>>>>>

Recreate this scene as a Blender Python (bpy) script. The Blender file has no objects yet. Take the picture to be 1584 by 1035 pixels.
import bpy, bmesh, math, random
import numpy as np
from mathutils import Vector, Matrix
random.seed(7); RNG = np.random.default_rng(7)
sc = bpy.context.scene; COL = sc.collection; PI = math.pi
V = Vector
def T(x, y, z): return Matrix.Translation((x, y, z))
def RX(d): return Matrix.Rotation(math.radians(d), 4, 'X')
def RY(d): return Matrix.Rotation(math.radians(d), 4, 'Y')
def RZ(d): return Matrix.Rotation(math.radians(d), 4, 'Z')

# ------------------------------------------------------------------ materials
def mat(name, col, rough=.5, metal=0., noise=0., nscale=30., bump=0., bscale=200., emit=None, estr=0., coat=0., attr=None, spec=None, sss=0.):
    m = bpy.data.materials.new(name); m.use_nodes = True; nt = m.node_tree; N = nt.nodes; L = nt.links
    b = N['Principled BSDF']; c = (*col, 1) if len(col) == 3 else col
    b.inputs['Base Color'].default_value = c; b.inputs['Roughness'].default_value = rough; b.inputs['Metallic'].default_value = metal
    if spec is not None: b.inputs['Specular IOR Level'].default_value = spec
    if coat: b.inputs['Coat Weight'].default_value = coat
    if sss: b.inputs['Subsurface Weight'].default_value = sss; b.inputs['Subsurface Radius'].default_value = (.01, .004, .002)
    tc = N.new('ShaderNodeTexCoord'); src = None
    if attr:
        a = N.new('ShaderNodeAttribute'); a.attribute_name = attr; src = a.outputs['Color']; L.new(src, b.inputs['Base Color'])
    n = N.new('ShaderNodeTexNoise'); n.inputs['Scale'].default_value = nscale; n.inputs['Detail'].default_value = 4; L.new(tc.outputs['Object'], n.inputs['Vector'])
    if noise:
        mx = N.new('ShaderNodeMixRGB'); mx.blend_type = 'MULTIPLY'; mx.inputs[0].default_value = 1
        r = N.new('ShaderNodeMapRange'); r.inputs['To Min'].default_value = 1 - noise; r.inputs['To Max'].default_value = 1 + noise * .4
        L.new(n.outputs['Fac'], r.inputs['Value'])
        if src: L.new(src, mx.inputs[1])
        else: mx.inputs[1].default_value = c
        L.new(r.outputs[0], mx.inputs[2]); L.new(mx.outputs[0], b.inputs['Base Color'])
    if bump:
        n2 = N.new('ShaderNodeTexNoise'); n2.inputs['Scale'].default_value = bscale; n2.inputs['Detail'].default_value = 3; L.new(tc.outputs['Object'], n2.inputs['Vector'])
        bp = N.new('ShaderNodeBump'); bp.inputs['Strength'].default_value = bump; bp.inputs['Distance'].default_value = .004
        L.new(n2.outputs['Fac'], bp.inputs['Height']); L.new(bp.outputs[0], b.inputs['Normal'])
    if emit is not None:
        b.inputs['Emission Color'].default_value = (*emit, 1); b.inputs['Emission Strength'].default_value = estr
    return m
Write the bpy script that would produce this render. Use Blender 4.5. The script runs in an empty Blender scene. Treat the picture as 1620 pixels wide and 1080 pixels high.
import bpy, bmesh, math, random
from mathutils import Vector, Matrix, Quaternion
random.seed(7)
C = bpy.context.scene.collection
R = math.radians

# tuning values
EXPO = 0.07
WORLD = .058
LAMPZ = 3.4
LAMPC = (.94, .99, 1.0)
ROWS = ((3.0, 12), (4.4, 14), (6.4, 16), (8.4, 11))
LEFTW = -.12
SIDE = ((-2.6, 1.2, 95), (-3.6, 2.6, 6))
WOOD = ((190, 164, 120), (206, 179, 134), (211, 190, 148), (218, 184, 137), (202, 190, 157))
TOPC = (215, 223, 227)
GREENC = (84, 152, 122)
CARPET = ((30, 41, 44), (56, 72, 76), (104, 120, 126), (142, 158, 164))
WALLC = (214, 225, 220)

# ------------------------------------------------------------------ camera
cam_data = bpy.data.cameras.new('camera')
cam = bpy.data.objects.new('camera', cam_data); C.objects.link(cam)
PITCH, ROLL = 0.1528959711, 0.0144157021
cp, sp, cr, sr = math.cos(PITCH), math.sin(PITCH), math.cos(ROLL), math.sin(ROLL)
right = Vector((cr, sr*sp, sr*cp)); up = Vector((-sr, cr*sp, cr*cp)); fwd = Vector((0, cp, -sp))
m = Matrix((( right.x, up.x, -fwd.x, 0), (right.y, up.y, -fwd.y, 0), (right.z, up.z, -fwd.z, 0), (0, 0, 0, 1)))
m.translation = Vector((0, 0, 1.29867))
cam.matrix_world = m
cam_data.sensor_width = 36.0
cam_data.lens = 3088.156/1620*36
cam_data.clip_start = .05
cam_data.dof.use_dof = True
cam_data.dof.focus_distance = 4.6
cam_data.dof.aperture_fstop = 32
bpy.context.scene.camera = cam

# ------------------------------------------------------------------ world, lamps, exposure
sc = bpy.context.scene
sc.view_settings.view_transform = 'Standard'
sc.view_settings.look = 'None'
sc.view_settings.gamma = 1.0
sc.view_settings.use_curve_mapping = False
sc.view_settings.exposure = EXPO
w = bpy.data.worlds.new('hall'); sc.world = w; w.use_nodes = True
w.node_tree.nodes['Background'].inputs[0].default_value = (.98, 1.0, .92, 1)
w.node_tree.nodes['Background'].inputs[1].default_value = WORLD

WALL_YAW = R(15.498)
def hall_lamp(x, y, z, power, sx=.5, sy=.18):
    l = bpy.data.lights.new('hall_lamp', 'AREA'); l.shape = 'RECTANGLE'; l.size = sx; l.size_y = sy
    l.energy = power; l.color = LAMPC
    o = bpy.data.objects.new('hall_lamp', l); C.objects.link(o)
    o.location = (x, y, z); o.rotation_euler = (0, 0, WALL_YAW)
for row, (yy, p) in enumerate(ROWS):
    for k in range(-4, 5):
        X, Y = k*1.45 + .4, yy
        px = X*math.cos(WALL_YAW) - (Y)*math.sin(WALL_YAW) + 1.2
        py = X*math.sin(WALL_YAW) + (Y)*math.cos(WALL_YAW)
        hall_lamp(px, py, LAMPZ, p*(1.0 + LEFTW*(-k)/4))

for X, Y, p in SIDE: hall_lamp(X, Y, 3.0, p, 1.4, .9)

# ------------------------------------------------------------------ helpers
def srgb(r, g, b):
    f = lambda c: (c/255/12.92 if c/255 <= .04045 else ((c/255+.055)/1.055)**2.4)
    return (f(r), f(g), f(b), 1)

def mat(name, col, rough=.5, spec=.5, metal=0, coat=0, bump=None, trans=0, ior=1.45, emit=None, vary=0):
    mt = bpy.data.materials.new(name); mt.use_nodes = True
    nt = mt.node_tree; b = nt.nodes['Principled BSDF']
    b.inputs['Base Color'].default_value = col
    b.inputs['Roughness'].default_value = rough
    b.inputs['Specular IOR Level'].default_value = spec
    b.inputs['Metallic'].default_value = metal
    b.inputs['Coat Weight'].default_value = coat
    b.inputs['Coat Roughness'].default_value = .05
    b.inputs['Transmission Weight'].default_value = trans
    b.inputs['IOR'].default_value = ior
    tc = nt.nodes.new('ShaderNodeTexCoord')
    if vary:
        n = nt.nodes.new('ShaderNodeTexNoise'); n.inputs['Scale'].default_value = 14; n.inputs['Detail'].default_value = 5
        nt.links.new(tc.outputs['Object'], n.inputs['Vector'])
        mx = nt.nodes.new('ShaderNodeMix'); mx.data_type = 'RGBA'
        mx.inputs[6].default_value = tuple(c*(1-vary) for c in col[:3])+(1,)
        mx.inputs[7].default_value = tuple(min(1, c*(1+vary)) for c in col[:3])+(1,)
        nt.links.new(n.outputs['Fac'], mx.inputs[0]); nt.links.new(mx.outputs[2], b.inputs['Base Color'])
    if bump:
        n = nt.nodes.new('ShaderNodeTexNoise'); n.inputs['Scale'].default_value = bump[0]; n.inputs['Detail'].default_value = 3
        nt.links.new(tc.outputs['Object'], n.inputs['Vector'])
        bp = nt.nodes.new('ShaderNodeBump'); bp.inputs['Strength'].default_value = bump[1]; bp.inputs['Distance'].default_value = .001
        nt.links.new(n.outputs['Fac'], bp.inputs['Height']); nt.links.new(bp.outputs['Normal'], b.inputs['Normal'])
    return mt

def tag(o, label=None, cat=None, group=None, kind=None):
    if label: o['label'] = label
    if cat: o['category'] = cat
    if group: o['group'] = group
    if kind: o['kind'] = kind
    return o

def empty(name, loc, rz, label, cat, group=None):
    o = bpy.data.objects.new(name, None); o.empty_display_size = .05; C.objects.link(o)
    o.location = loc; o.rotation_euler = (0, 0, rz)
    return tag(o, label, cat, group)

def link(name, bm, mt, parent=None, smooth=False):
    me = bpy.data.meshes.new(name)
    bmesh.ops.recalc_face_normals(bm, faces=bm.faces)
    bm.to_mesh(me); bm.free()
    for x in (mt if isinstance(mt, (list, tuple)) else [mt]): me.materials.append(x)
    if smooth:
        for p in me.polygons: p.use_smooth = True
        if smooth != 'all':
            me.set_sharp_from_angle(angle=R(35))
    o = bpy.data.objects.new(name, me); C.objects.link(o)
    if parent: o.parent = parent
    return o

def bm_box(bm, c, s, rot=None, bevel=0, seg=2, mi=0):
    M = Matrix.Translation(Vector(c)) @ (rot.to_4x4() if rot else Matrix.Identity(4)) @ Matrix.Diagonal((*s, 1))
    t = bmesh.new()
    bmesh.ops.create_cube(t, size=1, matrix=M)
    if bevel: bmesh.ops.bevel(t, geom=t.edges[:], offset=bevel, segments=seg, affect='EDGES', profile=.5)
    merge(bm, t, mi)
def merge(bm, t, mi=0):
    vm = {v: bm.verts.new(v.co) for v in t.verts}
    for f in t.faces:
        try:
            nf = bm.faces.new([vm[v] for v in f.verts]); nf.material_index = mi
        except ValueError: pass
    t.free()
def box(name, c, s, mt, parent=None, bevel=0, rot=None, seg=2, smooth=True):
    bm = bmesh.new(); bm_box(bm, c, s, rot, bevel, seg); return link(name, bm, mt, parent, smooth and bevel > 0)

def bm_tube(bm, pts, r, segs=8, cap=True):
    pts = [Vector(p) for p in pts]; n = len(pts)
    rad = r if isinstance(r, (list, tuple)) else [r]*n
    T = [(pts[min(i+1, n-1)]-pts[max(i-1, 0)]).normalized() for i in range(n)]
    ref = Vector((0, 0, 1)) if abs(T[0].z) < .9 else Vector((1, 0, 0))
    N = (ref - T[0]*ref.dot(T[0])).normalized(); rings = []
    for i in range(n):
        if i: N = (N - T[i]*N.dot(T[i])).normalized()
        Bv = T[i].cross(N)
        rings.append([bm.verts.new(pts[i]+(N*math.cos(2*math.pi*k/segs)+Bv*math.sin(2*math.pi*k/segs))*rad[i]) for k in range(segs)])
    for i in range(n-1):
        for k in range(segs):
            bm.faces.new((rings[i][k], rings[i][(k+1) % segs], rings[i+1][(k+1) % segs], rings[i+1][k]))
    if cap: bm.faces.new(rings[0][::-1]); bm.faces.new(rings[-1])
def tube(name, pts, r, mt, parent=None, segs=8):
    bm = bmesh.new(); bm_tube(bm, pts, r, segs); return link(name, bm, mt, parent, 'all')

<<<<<

- _Directive_
The lines from the one containing "Write the bpy" to the one containing "R = math.radians", both included, are to be extracted exactly; give no other line.

- _Correct response_
Write the bpy script that would produce this render. Use Blender 4.5. The script runs in an empty Blender scene. Treat the picture as 1620 pixels wide and 1080 pixels high.
import bpy, bmesh, math, random
from mathutils import Vector, Matrix, Quaternion
random.seed(7)
C = bpy.context.scene.collection
R = math.radians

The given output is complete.